Following in Wieland Wagner's footsteps, the designers selectively chose which of Wagner's stage directions to follow and ignore: the open mountain-top of the gods' respose was replaced with a sanatorium of plastic reclining chairs, underlit by a floor of white fluorescent lights. Fricka sports a beehive hairdo, Wotan wears a T-shirt with a silkscreened bird-of-prey on the front, Donner in sports jacket with "ZACK" emblazoned across the back, boxing glove in one hand and cricket bat in the other. And the two giants are simply dressed in soiled construction overalls and vests, making their bass-stomping entrance on a motorized cart painted in undescribable grey.



(above: Nibelheim, Alberich and Mime in the middle. Alberlich's the tall one)

To describe Wotan and Loki's descent into Nibeleim in detail would take far too many words, so I'll try with just three: Star Trek transporter. The use of children as screaming Nibelungen in slavery was a clever touch. The sequence where Alberich transforms himself into a dragon - so often stumbling points for productions reduced to pantomime creatures - displayed set designer Michael Scott-Mitchell's artistry in stagecraft as the upper half of the set was rigged to display a clockwork firedrake, manipulated by the Nibelung children in segments on poles, like in a traditional Chinese dragon dance.

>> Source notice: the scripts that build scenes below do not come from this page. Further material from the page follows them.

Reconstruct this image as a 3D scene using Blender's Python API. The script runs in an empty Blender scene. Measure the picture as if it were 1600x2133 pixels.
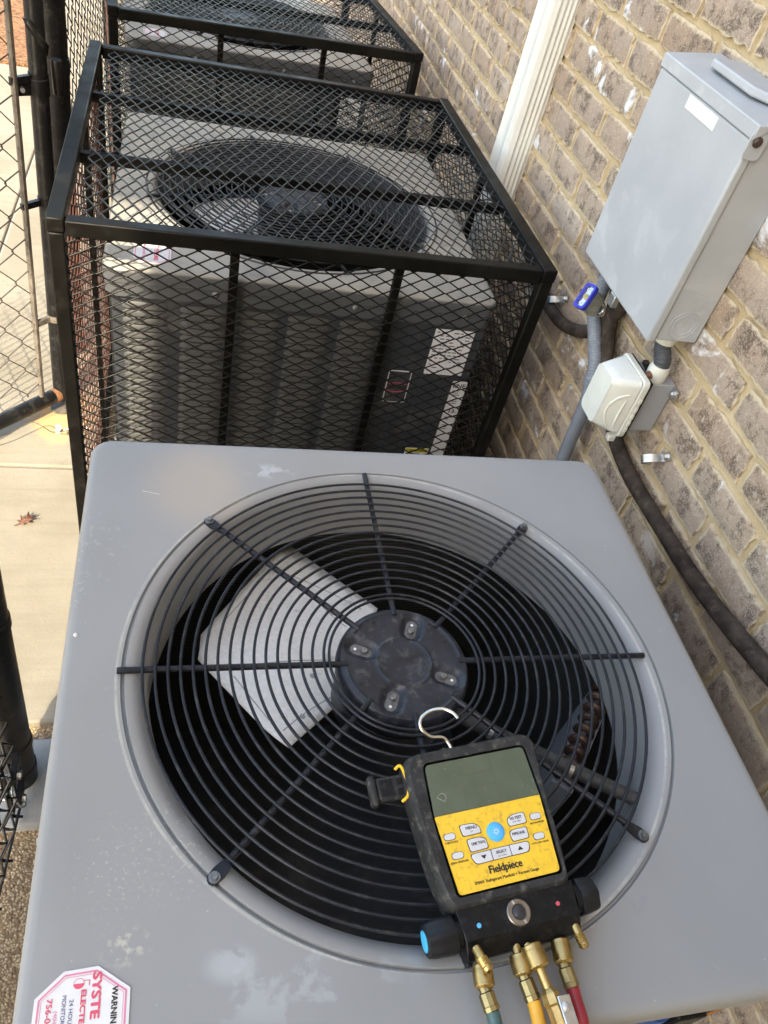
import bpy, bmesh, math, random
from math import sin, cos, pi, radians, atan2, sqrt, hypot
from mathutils import Vector, Matrix, noise as mnoise
import numpy as np

random.seed(7)
scene = bpy.context.scene
COL = scene.collection

# ------------------------------------------------------------------ camera, sky, sun, exposure
cam_d = bpy.data.cameras.new("camera")
cam = bpy.data.objects.new("camera", cam_d)
COL.objects.link(cam)
scene.camera = cam
cam_d.sensor_fit = 'VERTICAL'
cam_d.sensor_height = 32.0
cam_d.lens = 32.0 * 1602.0 / 2133.0
cam_d.clip_start = 0.02
cam_d.clip_end = 400.0
CAM_T = Vector((0.12091406, -0.10396898, 0.77385005))
CAM_R = ((0.96561173, -0.16302772, 0.20252396),
         (0.02286652, -0.72269971, -0.6907838),
         (0.25898091, 0.67165996, -0.69411944))      # rows: right, down, forward
cm = Matrix.Identity(4)
for i in range(3):
    cm[i][0] = CAM_R[0][i]
    cm[i][1] = -CAM_R[1][i]
    cm[i][2] = -CAM_R[2][i]
    cm[i][3] = CAM_T[i]
cam.matrix_world = cm

SUN_EL = radians(42.9)
SUN_TO = Vector((-0.4, -1.0, 0.0)).normalized() * cos(SUN_EL) + Vector((0, 0, sin(SUN_EL)))
world = bpy.data.worlds.new("World")
scene.world = world
world.use_nodes = True
wn = world.node_tree
bg = wn.nodes["Background"]
sky = wn.nodes.new("ShaderNodeTexSky")
sky.sky_type = 'NISHITA'
sky.sun_disc = False
sky.sun_elevation = SUN_EL
sky.sun_rotation = atan2(SUN_TO.x, SUN_TO.y)
sky.air_density = 1.0
sky.dust_density = 2.0
wn.links.new(sky.outputs[0], bg.inputs[0])
bg.inputs[1].default_value = 0.15

sun_d = bpy.data.lights.new("sun", 'SUN')
sun_d.energy = 2.0
sun_d.angle = radians(0.5)
sun_d.color = (1.0, 0.93, 0.82)
sun = bpy.data.objects.new("sun", sun_d)
COL.objects.link(sun)
sun.rotation_euler = (-SUN_TO).to_track_quat('-Z', 'Y').to_euler()
sun.location = (0, -3, 6)

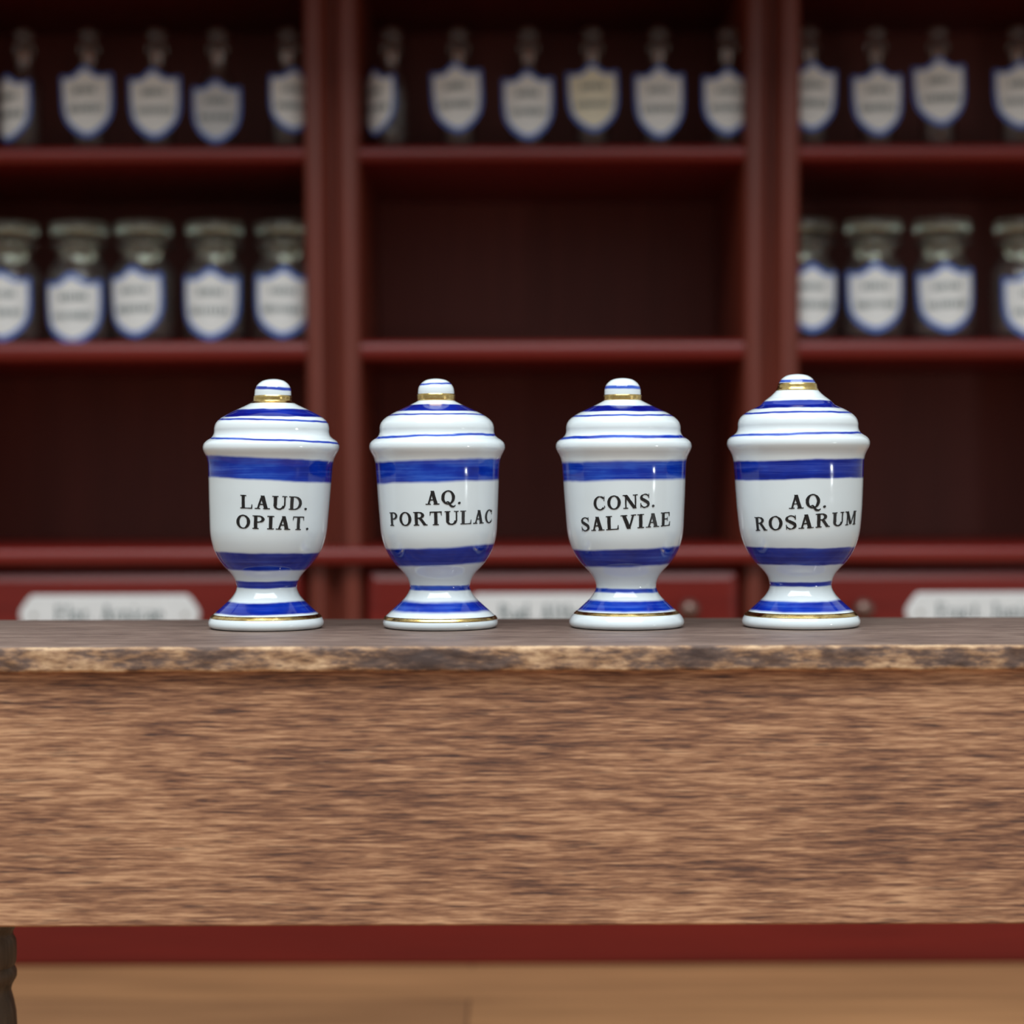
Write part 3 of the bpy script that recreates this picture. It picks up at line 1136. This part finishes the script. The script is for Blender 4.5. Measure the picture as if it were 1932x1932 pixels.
make_urn(502.2, 0.036, one, None,
         [(0, 28, 138, 160, .0008, .8), (0, 6, 292, 343, .0008, 1), (0, 27, 357, 370, .0007, .6), (0, 40, 494, 508, .0008, .6),
          (0, 44, 626, 780, .0020, .5), (0, 16, 1288, 1408, .0016, .9), (0, 8, 1482, 1530, .0012, .8), (0, 0, 1628, 1714, .0014, .8)],
         (196, 250, 1726, 1752),
         [('LAUD.', 305 - 505, 768 - 505, 984, 93, -0.035), ('OPIAT.', 278 - 500, 778 - 500, 1122, 93, -0.035)],
         'porcelain jar lettered LAUD. OPIAT., white with blue bands, on the counter', 1)
make_urn(831, -0.016, one, None,
         [(0, -20, 116, 128, .0008, .4), (0, 0, 265, 308, .0008, 1), (0, -4, 325, 335, .0007, .6), (0, -16, 469, 486, .0010, .4),
          (0, -22, 646, 797, .0024, .5), (0, -40, 1252, 1376, .0020, .8), (0, 0, 1517, 1553, .0013, .4), (0, 0, 1630, 1704, .0024, .6)],
         (188, 235, 1742, 1768),
         [('AQ.', 455 - 541, 702 - 541, 953, 95, 0.015), ('PORTULAC', 208 - 543, 914 - 543, 1094, 94, 0.024)],
         'porcelain jar lettered AQ. PORTULAC, white with blue bands, on the counter', 2)
make_urn(1182.2, -0.016, one, None,
         [(0, 14, 138, 160, .0010, .4), (0, 0, 274, 315, .0008, 1), (0, -4, 336, 348, .0007, .6), (0, -10, 480, 500, .0010, .4),
          (0, -18, 656, 790, .0024, .5), (0, -26, 1266, 1386, .0020, .8), (0, 0, 1540, 1570, .0012, .5), (0, 0, 1625, 1700, .0018, .6)],
         (198, 236, 1708, 1730),
         [('CONS.', 328 - 541, 752 - 541, 987, 95, 0.055), ('SALVIAE', 240 - 544, 856 - 544, 1126, 96, 0.062)],
         'porcelain jar lettered CONS. SALVIAE, white with blue bands, on the counter', 3)
make_urn(1511.3, -0.016, big, FLARE,
         [(0, 6, 100, 118, .0008, .6), (0, 0, 244, 293, .0008, 1), (0, -4, 316, 329, .0007, .6), (0, -20, 462, 478, .0010, .4),
          (0, -16, 650, 786, .0018, .9), (0, 6, 1262, 1381, .0014, 1.0), (0, 0, 1498, 1529, .0012, .7), (0, 0, 1630, 1706, .0016, .7)],
         (121, 172, 1718, 1748),
         [('AQ.', 513 - 583, 772 - 583, 987, 96, 0.03), ('ROSARUM', 280 - 586, 970 - 586, 1124, 96, 0.062)],
         'slightly larger porcelain jar lettered AQ. ROSARUM, white with blue bands, on the counter', 4, 1.014)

I very much appreciate Stephen Curtis's use of colours in his costumes: blacks for Alberich and Mime (right), whites tinged with grey at the feet for the gods, the greytone gradient changing between operas as the gods shifted between moral poles. Erda in dusky earthtones, obvoiusly, and the Rhinemaidens in electric swimgear blues and blacks. Some of the sartorial subtext would be more subtle: in Die Walküre, Brünnhilde wears a silver overcoat (a metaphor for Valkyrie breastplate?) in which she would wrap the the shattered Notung and give to Sieglinde, and in turn passed down to Siegfried (in Siegfried), who inherits and wears this overcoat-as-armour, killing Fafner the dragon, and bringing it back full circle to its original owner when he discovers the sleeping Brünnhilde on the doughnut-shaped rock.
 
 Doughnut rocks. Clockwork dragons. The abstracted stageset stylings of Michael Scott-Mitchell and Nick Schlieper delivered with sheer visceral, visual impact. I love the water curtain, although staring for extended periods at a fluorescent stage is headache-inducing, and having the Rainbow Bridge as a flight of pearly white fluorescent steps leading up to a portal flanked by fluorescent pillars somehow didn't give the impression of the gods ascending into grandeur, than self-admittance to a mental asylum.
 
 John Bröcheler turns out to be a superb Wotan, as is John Wegner as Alberich and Richard Greager as Mime, in roles which they would reprise in days ahead. Elizabeth Campbell's Fricka is played as the nagging wife, reductively one-sided in the limited role here, but she will give the character more depth and substance in the sequel, Die Walküre, where Fricka becomes a vocal conscience in Wotan's dilemma in choosing between love or power.
 (left: Wotan and family)

 
 Elapsed time so far: 2 hrs 30 min.actual running time, 2 hrs 30 mins total running time (i.e. with breaks).